Today, about 60 children ages 1 to 18 years old get one-on-one lessons tailored to each individual’s abilities. Some learn to swim; others simply enjoy the water. SNAP charges $200 for ten weeks of lessons to cover the costs of pool rental and administration. But families who can’t afford the full price, pay what they can. Maxon raises money to make up the difference. SNAP falls under the nonprofit United Cerebral Palsy of the Golden Gate.

Maxon trains the volunteers, mostly university students.
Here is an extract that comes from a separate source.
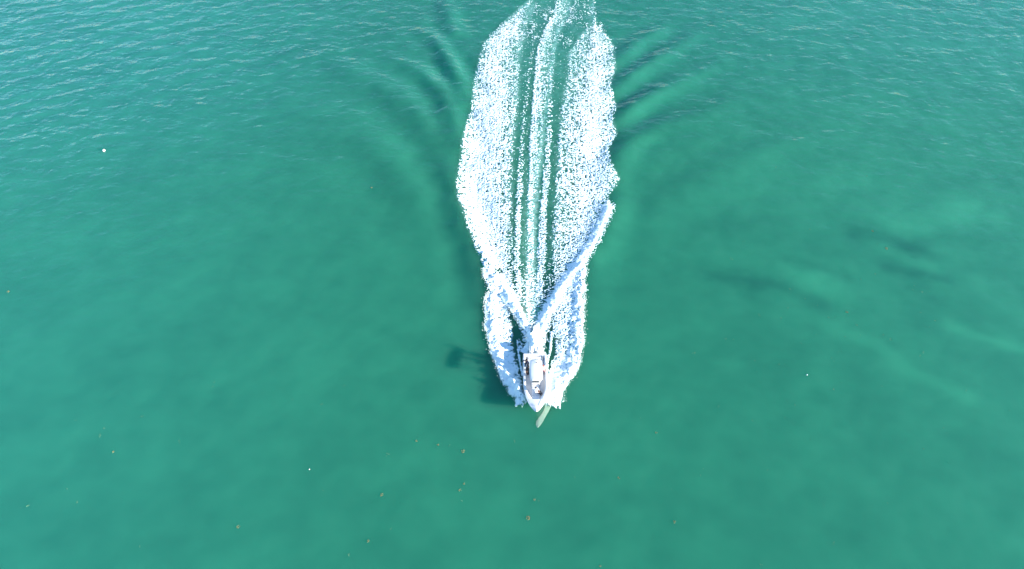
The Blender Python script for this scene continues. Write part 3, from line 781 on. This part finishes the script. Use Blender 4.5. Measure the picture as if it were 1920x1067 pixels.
def person(J, loc, rz, label, shirt, trousers, hair, sleeves='short', shorts=False, cap=False):
    """J: joints in the person's own space (metres, facing +y). Keys pelvis chest neck head, and per side shoulder elbow wrist, hip knee ankle toe"""
    p = bpy.data.objects.new('person', None); C.objects.link(p); p.location = loc; p.rotation_euler = (0, 0, rz)
    p['label'] = label; p['category'] = 'person'; p['group'] = 'people aboard the motorboat'
    V = {k: Vector(v) for k, v in J.items()}
    bm = bmesh.new()
    limb(bm, V['pelvis'], V['chest'], .125, .14); limb(bm, V['shoulder_l'] , V['shoulder_r'], .06, .06)
    limb(bm, V['hip_l'], V['hip_r'], .105, .105); limb(bm, V['chest'], V['neck'], .10, .055); limb(bm, V['neck'], V['head'], .052, .052)
    hd = V['head']; ball(bm, hd + Vector((0, .0, .06)), .095, 3, (.86, 1.0, 1.22))
    ball(bm, hd + Vector((0, .045, -.02)), .055, 2, (.9, .9, .8))
    limb(bm, hd + Vector((0, .09, .07)), hd + Vector((0, .115, .035)), .010, .016)     # nose
    for sx in (-1, 1):
        ball(bm, hd + Vector((sx * .083, -.005, .05)), .022, 2, (.5, .8, 1.3))         # ears
        ball(bm, hd + Vector((sx * .032, .088, .075)), .011, 2)                          # eyes
    limb(bm, hd + Vector((-.022, .092, -.003)), hd + Vector((.022, .092, -.003)), .008, .008)
    for s in ('l', 'r'):
        sh, el, wr = V['shoulder_' + s], V['elbow_' + s], V['wrist_' + s]
        limb(bm, sh, el, .052, .042); limb(bm, el, wr, .040, .027)
        d = (wr - el).normalized(); side = d.cross(Vector((0, 0, 1))); side = side if side.length > .2 else Vector((1, 0, 0)); side.normalize(); nrm = side.cross(d).normalized()
        palm = wr + d * .05
        limb(bm, palm - side * .024, palm + side * .024, .020, .020); limb(bm, wr, palm + d * .03, .025, .024)
        for k, (o_, ln) in enumerate(((-.033, .066), (-.011, .076), (.011, .080), (.033, .070))):
            a = palm + d * .035 + side * o_; b = a + d * ln * .55 - nrm * .006 + side * o_ * .18; c2 = b + d * ln * .45 - nrm * .02 + side * o_ * .1
            limb(bm, a, b, .0095, .009); limb(bm, b, c2, .009, .0075)
        sg = -1 if s == 'l' else 1
        a = palm - d * .02 + side * .026 * sg; b = a + side * .03 * sg + d * .03; limb(bm, a, b, .012, .010); limb(bm, b, b + d * .028 + side * .006 * sg, .010, .008)
        hp, kn, an, to = V['hip_' + s], V['knee_' + s], V['ankle_' + s], V['toe_' + s]
        limb(bm, hp, kn, .082, .056); limb(bm, kn, an, .056, .036); limb(bm, an - Vector((0, 0, .03)), to, .040, .034)
    remeshed('body', bm, .0095, SKIN, p)
    bm = bmesh.new()
    limb(bm, V['pelvis'] + (V['chest'] - V['pelvis']) * .05, V['chest'], .142, .155); limb(bm, V['shoulder_l'], V['shoulder_r'], .075, .075); limb(bm, V['chest'], V['neck'] - (V['neck'] - V['chest']) * .35, .11, .08)
    for s in ('l', 'r'):
        sh, el, wr = V['shoulder_' + s], V['elbow_' + s], V['wrist_' + s]
        if sleeves == 'long': limb(bm, sh, el, .068, .056); limb(bm, el, wr, .054, .038)
        else: limb(bm, sh, sh + (el - sh) * .65, .07, .062)
    remeshed('shirt', bm, .014, shirt, p)
    bm = bmesh.new(); limb(bm, V['hip_l'], V['hip_r'], .125, .125); limb(bm, V['pelvis'], V['pelvis'] + (V['chest'] - V['pelvis']) * .15, .132, .13)
    for s in ('l', 'r'):
        hp, kn, an = V['hip_' + s], V['knee_' + s], V['ankle_' + s]
        if shorts: limb(bm, hp, hp + (kn - hp) * .8, .098, .085)
        else: limb(bm, hp, kn, .098, .072); limb(bm, kn, an + (kn - an) * .1, .070, .052)
    remeshed('shorts' if shorts else 'trousers', bm, .014, trousers, p)
    bm = bmesh.new(); ball(bm, hd + Vector((0, -.018, .085)), .105, 3, (.90, 1.0, 1.08)); ball(bm, hd + Vector((0, -.05, .03)), .082, 3, (.95, .8, 1.1))
    if cap: limb(bm, hd + Vector((-.05, .10, .115)), hd + Vector((.05, .10, .115)), .022, .022); limb(bm, hd + Vector((-.035, .15, .10)), hd + Vector((.035, .15, .10)), .018, .018)
    remeshed('cap' if cap else 'hair', bm, .012, hair, p)
    return p
def standing(lean=0.0, arms='down', yaw=0):
    J = dict(pelvis=(0, 0, .95), chest=(0, .02 + lean * .5, 1.27), neck=(0, .03 + lean * .9, 1.47), head=(0, .05 + lean, 1.56))
    for s, x in (('l', -1), ('r', 1)):
        J['shoulder_' + s] = (x * .17, .02 + lean * .8, 1.42); J['hip_' + s] = (x * .09, 0, .92)
        J['knee_' + s] = (x * .12, .05, .50); J['ankle_' + s] = (x * .14, .0, .09); J['toe_' + s] = (x * .16, .15, .04)
        if arms == 'down': J['elbow_' + s] = (x * .25, .0 + lean * .6, 1.14); J['wrist_' + s] = (x * .25, .12 + lean * .6, .93)
        if arms == 'hold': J['elbow_' + s] = (x * .27, .12 + lean * .7, 1.17); J['wrist_' + s] = (x * .18, .36 + lean * .6, 1.18)
        if arms == 'brace': J['elbow_' + s] = (x * .32, .05 + lean * .7, 1.20); J['wrist_' + s] = (x * .42, .20 + lean * .6, 1.02)
    return J
floor_w = lambda Yl: boat.location.z + FZ * math.cos(R(3)) + Yl * math.sin(R(3)) + .01
def boat_pt(xl, Yl, zl): return boat.matrix_basis @ Vector((xl, Yl, zl))
# seated passenger on the bow seat: faces the boat's port side, legs over the cushion's edge
J = dict(pelvis=(0, 0, .12), chest=(0, -.05, .42), neck=(0, -.03, .62), head=(0, .0, .71))
for s, x in (('l', -1), ('r', 1)):
    J['shoulder_' + s] = (x * .17, -.05, .57); J['hip_' + s] = (x * .09, .02, .11)
    J['elbow_' + s] = (x * .27, .02, .33); J['wrist_' + s] = (x * .14, .24, .26)
    J['knee_' + s] = (x * .11, .44, .13); J['ankle_' + s] = (x * .10, .62, -.24); J['toe_' + s] = (x * .11, .76, -.30)
bp_ = boat_pt(-.02, 1.10, .965)
person(J, bp_ - Vector((.0, 0, .01)), R(-110), 'person in white shirt and black trousers sitting on the bow cushion', WSHIRT, BLACKC, HAIR, 'long')
bp_ = boat_pt(.86, -2.35, FZ + .01)
person(standing(.16, 'brace'), bp_, R(150), 'person dressed in black standing at the rear corner of the cockpit, left in the photo', NAVY, BLACKC, HAIR, 'long')
bp_ = boat_pt(.66, -1.45, FZ + .01)
person(standing(.05, 'hold'), bp_, R(170), 'person in dark clothes half under the left edge of the hardtop', BLACKC, BLACKC, HAIR, 'long')
bp_ = boat_pt(-.80, -1.50, FZ + .01)
person(standing(.02, 'down'), bp_, R(185), 'person with reddish cap, white shirt and pink shorts on the right side of the hardtop', WSHIRT, PINK, REDHAIR, shorts=True, cap=True)
# duffel bag on the floor
bm = bmesh.new(); limb(bm, (0, -.28, .14), (0, .28, .14), .14, .14)
bag = bpy.data.objects.new('duffel_bag', None); C.objects.link(bag); bag.location = boat_pt(.80, -1.72, FZ + .02); bag.rotation_euler = (0, 0, .2)
bag['label'] = 'dark grey bag lying on the cockpit floor beside the standing people'; bag['category'] = 'bag'
remeshed('bag_body', bm, .02, DGREY, bag)
bm = bmesh.new()
for sx in (-.06, .06): tube(bm, [(sx, -.14, .24), (sx, -.1, .32), (sx, .1, .32), (sx, .14, .24)], .012, 6)
link_bm('handle', bm, BLACKP, bag, True)

# ------------------------------------------------------------------ floats and weed
BUOY = mat('white_float_plastic', (.85, .85, .83), .4)
ROPE = mat('wet_rope', (.12, .10, .07), .8)
def wz(x, y): return float(water_height(np.array([x]), np.array([y]))[0])
def buoy(px, py, r, label):
    x, y = G(px, py)
    e = bpy.data.objects.new('buoy', None); C.objects.link(e); e.location = (x, y, wz(x, y)); e.rotation_euler = (.15, .1, .6)
    e['label'] = label; e['category'] = 'buoy'; e['group'] = 'small white floats on the water'
    bm = bmesh.new(); ball(bm, (0, 0, r * .25), r, 3, (1, 1, .95)); link_bm('float_ball', bm, BUOY, e, True)
    bm = bmesh.new(); bmesh.ops.create_cone(bm, cap_ends=True, segments=12, radius1=r * .28, radius2=r * .2, depth=r * .3, matrix=Matrix.Translation((0, 0, r * 1.25))); link_bm('eyelet', bm, BUOY, e, True)
    bm = bmesh.new(); tube(bm, [(r * .1, 0, r * 1.35), (r * .9, .05, r * .9), (r * 1.5, .1, .02), (r * 2.4, .1, -.02)], r * .07, 5); link_bm('rope', bm, ROPE, e, True)
buoy(195, 283, .18, 'round white buoy floating alone at the upper left of the sea')
buoy(1513, 703, .065, 'tiny white float in the green water right of the boat')
buoy(580, 880, .05, 'tiny white float in the open water at the lower left of the boat')

WEED = mat('brown_sargassum', (.17, .15, .06), .8, noise=.35, nscale=8)
WEED_PALE = mat('pale_weed', (.12, .20, .10), .8, noise=.25, nscale=8)
def weed_bm(x, y, size, n, rnd, bm):
    for _ in range(n):
        a = rnd.uniform(0, 6.28); rr = size * rnd.random() ** .6
        cx0, cy0 = x + rr * math.cos(a), y + rr * math.sin(a)
        l = size * rnd.uniform(.25, .6); t = rnd.uniform(0, 6.28); wd = l * rnd.uniform(.12, .3); z0 = wz(cx0, cy0) + .012
        d = Vector((math.cos(t), math.sin(t), 0)); s = Vector((-d.y, d.x, 0)); c0 = Vector((cx0, cy0, z0))
        p0, p1, p2, p3 = c0 - d * l, c0 + s * wd + Vector((0, 0, .03)), c0 + d * l, c0 - s * wd + Vector((0, 0, .02))
        q = [bm.verts.new(v) for v in (p0, p3, p2, p1)]; top_ = bm.verts.new(c0 + Vector((0, 0, .05)))
        bm.faces.new((q[0], q[1], top_)); bm.faces.new((q[1], q[2], top_)); bm.faces.new((q[2], q[3], top_)); bm.faces.new((q[3], q[0], top_)); bm.faces.new(q[::-1])
CL = [  # px, py, size, label
    (868,846,.20,'brown seaweed clump just below and left of the bow, rightmost of three in a row'),
    (821,834,.14,'small brown seaweed clump, middle of the three left of the bow'),
    (781,827,.13,'small brown seaweed clump, leftmost of the three left of the bow'),
    (990,971,.24,'largest tan seaweed clump, alone below the boat near the bottom edge'),
    (862,919,.15,'dark brown seaweed clump between the bow and the bottom edge'),
    (870,907,.12,'tiny brown seaweed clump directly above a darker one'),
    (1002,937,.13,'small brown seaweed clump between the bow and the largest tan clump'),
    (1160,896,.13,'brown seaweed clump at the lower right of the boat'),
    (1264,979,.16,'tan seaweed streak near the bottom edge, lower right of the boat'),
    (1230,811,.13,'pale seaweed clump to the right of the bow'),
    (1125,1062,.12,'brown seaweed clump cut by the bottom edge of the picture'),
    (716,928,.16,'loose brown seaweed patch lower left of the boat'),
    (447,988,.17,'brown seaweed clump near the bottom edge, far left'),
    (212,848,.13,'thin brown seaweed wisp in the open water on the left side'),
    (1662,466,.20,'brown seaweed clump over the dark streak at the right'),
    (1636,433,.16,'pale seaweed clump at the start of the dark streak at the right'),
    (1588,585,.20,'sparse brown seaweed patch right of centre'),
    (690,1015,.14,'faint seaweed wisps close to the bottom edge, left of the boat'),
    (16,547,.18,'brown seaweed clump near the left edge of the picture'),
    (696,352,.16,'small brown seaweed clump left of the wake'),
]
for i, (px, py, sz, lb) in enumerate(CL):
    x, y = G(px, py); bm = bmesh.new(); rnd = random.Random(100 + i)
    weed_bm(x, y, sz * .85, int(10 + sz * 60), rnd, bm)
    o = link_bm('seaweed_clump', bm, WEED if i % 4 else WEED, None)
    o['label'] = lb; o['category'] = 'seaweed'; o['group'] = 'seaweed clumps drifting on the sea'
bm = bmesh.new(); rnd = random.Random(9)
for _ in range(110):
    if rnd.random() < .55: px, py = rnd.gauss(1560, 150), rnd.gauss(600, 110)
    else: px, py = rnd.uniform(20, 1900), rnd.uniform(700, 1060)
    if 850 < px < 1110 and py < 810: continue
    x, y = G(px, py); weed_bm(x, y, rnd.uniform(.05, .17), rnd.randint(2, 6), rnd, bm)
o = link_bm('seaweed_flecks', bm, WEED_PALE); o['kind'] = 'stuff'; o['label'] = 'tiny pale flecks of drifting weed scattered over the water'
The 45-minute classes use the warm water pools at the Downtown Berkeley YMCA and Palo Alto YMCA on Fridays and Saturdays.

SNAP’s Coordinator Nancy DeRoche says Maxon loves bringing others joy.

“It’s not her job, she’s never taken income for it,” DeRoche explained. “She just started this program because she thought kids should be in the water.”

For the kids who are wheelchair bound, it’s often the only time they get to have fun and move around in the water.

Five-year-old Zamora Morris’ father says she has problems with her lungs, among other disabilities.

“She lies down for, just about all day, so the movement helps her,” Anthony Morris said. “She enjoys it. I can tell.”

Maria Gordillo’s 8-year-old son Esteban has speech and developmental delays, but he’s changed after two years in Maxon’s program.

“It helps strengthen him, and he has confidence now,” Gordillo said.

“It’s just a very loving warm environment where kids can be themselves and have a good time,” Maxon added.

So for creating a swimming program for special needs children, this week’s Jefferson Award in the Bay Area goes to Dori Maxon.